Inside the tanks, most of the prisoners gazed impassively at the bare walls, muttered sullenly among themselves, glanced longingly at a TV set that had been turned off when the visitors arrived. Some played cards, others read Confidential or lay down on their cots and covered their heads.

Every Sunday afternoon for the past 36 years, a small army of evangelists representing some 13 church groups has descended on the King County jail, intent on saving the souls of its captive audience. The evangelists never bothered to ask the prisoners whether they wanted the services, and many inmates openly grumbled about them. "Here come the Jesus Jazzers," became a weekly chant.
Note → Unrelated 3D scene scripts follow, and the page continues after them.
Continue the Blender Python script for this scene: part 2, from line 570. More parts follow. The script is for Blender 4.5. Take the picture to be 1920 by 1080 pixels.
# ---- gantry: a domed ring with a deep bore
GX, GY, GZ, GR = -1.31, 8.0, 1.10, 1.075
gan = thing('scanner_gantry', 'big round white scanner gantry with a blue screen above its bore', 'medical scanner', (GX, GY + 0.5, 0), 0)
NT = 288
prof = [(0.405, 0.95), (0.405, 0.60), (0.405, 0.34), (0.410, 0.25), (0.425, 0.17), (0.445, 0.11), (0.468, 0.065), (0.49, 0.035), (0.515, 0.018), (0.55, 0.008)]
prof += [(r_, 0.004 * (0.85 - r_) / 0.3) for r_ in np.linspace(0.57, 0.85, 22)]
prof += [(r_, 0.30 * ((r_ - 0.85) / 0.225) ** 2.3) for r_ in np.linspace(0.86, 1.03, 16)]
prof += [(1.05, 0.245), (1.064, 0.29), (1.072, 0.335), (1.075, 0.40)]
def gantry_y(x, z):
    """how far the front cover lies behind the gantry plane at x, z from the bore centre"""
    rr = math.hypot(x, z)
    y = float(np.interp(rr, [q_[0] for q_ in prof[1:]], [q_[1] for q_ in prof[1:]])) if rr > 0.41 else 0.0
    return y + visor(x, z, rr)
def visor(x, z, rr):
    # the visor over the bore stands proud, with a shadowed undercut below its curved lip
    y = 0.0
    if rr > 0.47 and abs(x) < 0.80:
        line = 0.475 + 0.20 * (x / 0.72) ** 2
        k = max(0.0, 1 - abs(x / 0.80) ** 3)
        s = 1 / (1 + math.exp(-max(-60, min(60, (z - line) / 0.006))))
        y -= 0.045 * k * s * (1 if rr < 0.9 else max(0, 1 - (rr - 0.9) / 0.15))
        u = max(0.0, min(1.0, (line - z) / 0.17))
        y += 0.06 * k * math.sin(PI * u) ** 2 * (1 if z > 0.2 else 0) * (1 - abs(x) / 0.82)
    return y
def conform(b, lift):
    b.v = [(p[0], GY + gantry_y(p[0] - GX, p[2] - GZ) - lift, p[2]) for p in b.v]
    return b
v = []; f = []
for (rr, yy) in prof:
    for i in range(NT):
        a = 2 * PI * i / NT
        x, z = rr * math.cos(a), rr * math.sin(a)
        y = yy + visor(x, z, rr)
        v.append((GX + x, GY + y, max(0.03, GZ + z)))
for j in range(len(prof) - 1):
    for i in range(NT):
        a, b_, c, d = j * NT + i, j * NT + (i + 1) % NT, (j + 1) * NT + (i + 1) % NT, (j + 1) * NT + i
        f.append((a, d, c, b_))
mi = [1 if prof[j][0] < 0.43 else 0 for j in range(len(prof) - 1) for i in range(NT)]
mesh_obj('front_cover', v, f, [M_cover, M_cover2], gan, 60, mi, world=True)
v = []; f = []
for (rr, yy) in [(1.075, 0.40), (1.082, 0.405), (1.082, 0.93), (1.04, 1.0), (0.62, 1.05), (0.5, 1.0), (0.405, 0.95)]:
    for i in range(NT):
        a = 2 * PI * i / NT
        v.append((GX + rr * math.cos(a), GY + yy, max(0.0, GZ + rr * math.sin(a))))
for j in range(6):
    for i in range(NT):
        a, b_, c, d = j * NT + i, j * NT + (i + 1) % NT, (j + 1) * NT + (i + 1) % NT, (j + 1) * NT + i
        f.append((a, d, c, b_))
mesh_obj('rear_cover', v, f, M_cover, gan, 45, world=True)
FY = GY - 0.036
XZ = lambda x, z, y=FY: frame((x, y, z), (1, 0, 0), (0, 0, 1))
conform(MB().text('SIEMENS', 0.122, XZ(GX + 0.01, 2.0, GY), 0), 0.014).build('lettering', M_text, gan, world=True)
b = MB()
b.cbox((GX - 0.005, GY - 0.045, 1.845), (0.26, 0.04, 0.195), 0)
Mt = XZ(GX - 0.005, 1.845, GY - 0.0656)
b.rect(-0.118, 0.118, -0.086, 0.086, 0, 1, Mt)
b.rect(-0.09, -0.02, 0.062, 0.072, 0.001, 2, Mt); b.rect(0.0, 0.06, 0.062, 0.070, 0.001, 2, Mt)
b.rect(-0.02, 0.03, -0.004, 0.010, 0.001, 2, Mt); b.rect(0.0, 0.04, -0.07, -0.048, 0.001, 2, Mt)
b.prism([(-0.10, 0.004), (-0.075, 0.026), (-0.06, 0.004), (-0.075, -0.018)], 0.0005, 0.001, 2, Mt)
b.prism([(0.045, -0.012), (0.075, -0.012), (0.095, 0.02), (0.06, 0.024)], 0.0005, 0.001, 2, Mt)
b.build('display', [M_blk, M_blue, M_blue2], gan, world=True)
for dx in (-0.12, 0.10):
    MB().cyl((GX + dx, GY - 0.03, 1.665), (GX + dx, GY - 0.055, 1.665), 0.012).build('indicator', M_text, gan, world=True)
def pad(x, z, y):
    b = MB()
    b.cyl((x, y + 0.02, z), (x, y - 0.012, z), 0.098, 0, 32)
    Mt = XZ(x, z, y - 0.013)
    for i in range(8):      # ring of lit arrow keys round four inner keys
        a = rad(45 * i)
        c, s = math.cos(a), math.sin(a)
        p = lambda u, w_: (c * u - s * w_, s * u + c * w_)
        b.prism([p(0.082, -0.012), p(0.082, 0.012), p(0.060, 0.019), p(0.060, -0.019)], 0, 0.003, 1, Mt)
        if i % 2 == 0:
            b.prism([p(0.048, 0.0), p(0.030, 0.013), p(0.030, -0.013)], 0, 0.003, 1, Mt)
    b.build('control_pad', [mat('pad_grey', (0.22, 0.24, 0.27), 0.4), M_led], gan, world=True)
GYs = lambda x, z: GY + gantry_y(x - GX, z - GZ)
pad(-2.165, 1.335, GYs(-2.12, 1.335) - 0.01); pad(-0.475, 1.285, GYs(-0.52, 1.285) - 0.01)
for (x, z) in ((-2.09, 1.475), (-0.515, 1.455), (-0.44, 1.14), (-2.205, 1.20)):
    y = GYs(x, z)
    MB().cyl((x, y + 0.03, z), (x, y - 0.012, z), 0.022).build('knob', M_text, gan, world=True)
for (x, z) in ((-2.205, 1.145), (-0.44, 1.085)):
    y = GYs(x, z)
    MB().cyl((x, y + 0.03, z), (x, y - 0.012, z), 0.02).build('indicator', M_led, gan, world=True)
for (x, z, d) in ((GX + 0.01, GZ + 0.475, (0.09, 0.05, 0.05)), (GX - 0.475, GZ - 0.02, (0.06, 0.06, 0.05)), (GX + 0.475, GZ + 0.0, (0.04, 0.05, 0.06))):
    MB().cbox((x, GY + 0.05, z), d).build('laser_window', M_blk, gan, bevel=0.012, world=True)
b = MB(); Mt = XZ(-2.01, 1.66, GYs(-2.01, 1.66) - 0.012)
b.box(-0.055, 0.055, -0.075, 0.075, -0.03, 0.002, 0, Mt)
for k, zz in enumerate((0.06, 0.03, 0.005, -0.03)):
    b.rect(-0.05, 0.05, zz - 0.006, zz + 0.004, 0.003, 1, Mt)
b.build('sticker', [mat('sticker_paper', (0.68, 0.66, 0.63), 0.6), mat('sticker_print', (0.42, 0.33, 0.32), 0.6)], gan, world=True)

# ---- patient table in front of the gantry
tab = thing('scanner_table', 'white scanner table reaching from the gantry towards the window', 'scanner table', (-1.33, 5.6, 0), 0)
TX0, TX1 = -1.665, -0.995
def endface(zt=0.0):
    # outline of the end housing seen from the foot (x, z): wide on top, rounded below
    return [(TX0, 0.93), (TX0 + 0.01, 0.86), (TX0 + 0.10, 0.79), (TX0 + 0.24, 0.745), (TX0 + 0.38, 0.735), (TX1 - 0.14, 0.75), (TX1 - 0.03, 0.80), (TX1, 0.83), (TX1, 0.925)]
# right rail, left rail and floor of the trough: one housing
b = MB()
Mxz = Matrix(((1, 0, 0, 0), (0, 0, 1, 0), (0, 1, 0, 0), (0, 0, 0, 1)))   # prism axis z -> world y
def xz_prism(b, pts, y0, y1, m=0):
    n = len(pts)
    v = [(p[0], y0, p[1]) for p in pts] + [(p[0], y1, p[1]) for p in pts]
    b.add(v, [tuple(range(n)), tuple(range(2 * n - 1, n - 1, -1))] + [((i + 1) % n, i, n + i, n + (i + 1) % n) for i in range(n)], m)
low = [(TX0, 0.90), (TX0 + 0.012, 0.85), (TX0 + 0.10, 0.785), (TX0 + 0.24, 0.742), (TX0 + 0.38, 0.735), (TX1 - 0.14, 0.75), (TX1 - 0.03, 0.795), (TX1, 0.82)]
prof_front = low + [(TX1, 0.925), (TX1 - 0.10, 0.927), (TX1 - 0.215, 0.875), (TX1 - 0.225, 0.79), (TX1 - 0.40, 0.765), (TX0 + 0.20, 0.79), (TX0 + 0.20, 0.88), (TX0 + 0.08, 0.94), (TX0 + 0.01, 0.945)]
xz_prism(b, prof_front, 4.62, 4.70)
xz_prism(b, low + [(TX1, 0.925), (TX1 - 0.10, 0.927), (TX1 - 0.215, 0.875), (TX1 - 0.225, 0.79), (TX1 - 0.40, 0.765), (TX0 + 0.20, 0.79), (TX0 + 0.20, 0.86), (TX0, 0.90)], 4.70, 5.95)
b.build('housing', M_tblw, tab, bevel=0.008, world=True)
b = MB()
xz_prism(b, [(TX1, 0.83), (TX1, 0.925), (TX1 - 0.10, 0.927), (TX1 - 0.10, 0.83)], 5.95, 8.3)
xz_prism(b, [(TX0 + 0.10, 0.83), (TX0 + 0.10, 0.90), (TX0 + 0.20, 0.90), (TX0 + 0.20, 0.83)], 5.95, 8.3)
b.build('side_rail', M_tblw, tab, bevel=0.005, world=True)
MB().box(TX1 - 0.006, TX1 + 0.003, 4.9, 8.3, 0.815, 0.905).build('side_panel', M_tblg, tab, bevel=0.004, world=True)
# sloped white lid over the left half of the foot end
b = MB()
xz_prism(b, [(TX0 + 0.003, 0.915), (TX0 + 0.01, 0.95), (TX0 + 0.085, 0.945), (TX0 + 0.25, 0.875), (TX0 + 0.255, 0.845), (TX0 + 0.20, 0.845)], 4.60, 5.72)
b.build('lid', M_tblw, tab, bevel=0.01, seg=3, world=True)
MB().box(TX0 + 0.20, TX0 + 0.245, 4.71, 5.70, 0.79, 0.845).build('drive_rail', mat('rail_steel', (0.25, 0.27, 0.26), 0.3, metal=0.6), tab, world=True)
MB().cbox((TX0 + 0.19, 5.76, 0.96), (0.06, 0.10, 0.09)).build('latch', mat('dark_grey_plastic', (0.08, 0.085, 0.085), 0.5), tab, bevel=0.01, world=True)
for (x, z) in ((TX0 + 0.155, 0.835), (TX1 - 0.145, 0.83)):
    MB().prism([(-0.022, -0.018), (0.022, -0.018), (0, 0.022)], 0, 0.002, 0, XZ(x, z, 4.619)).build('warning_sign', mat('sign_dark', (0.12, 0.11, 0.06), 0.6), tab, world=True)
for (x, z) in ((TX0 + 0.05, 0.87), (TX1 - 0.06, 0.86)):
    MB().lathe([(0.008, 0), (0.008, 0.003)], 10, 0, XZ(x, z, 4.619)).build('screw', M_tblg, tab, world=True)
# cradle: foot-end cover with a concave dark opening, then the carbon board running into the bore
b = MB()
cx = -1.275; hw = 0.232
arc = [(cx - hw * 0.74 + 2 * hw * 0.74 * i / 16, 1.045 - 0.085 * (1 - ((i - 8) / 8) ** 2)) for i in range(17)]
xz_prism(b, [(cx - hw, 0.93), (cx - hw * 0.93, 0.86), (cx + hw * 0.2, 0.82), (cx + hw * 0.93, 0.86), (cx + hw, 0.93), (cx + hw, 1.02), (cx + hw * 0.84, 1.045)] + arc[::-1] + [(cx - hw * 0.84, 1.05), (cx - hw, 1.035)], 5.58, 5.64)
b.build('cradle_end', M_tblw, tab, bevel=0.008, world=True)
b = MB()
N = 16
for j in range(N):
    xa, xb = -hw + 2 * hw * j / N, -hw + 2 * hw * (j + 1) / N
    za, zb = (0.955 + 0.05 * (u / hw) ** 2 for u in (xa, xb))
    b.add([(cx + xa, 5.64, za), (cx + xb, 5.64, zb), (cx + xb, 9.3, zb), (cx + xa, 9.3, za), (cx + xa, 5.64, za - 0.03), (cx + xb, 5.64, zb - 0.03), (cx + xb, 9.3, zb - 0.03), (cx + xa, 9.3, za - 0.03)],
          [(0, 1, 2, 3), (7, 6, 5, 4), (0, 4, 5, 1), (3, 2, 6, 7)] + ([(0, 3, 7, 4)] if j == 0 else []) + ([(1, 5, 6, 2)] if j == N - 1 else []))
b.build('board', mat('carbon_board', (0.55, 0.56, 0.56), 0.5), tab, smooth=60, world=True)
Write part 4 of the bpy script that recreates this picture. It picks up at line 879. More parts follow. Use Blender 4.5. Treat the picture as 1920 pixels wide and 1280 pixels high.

Last summer a prisoner got a lawyer to file a suit charging that 1) the constitutional right of the 359 inmates to religious freedom was being denied, and 2) a prison rule was being broken by permitting religious services to be held outside the chapel. Last week the case came up in Seattle's Superior Court. A parade of prisoners testified that the evangelists competed loudly with each other, asked for contributions, insisted that inmates could be saved only by kneeling by the bars while an evangelist put his hands on their heads. "If you tried to talk," said a prisoner, "they'd just play the music louder and shake their fists."

The evangelists produced former prisoners who testified that the services had helped them. Robert Garling, a stocky teamster-pastor (who had been in jail three times in the late 19305, for burglary), told the court how he had been won over, despite his early hostility. Charles Henderson, a maintenance worker, was also affected by the services: "One night I seen a vision . . . right on the bulkhead there in the jail." As for denying prisoners their rights, said counsel for the evangelists: "They can put their coats over their heads if they don't want to listen."

Superior Court Judge Howard M. Findley sidestepped the constitutional issue, refused to terminate the services. But before the evangelists could get out a hallelujah, he also refused their request to abrogate the prison rule prohibiting services outside the chapel, turned the whole matter over to Sheriff Tim Mc-Cullough. The sheriff decided that services henceforth will be held in the chapel where the evangelists can reach only prisoners who want to hear them. "It's a dirty shame," said one evangelist. "Why, we've been the bulwark against Communism in that jail for many years."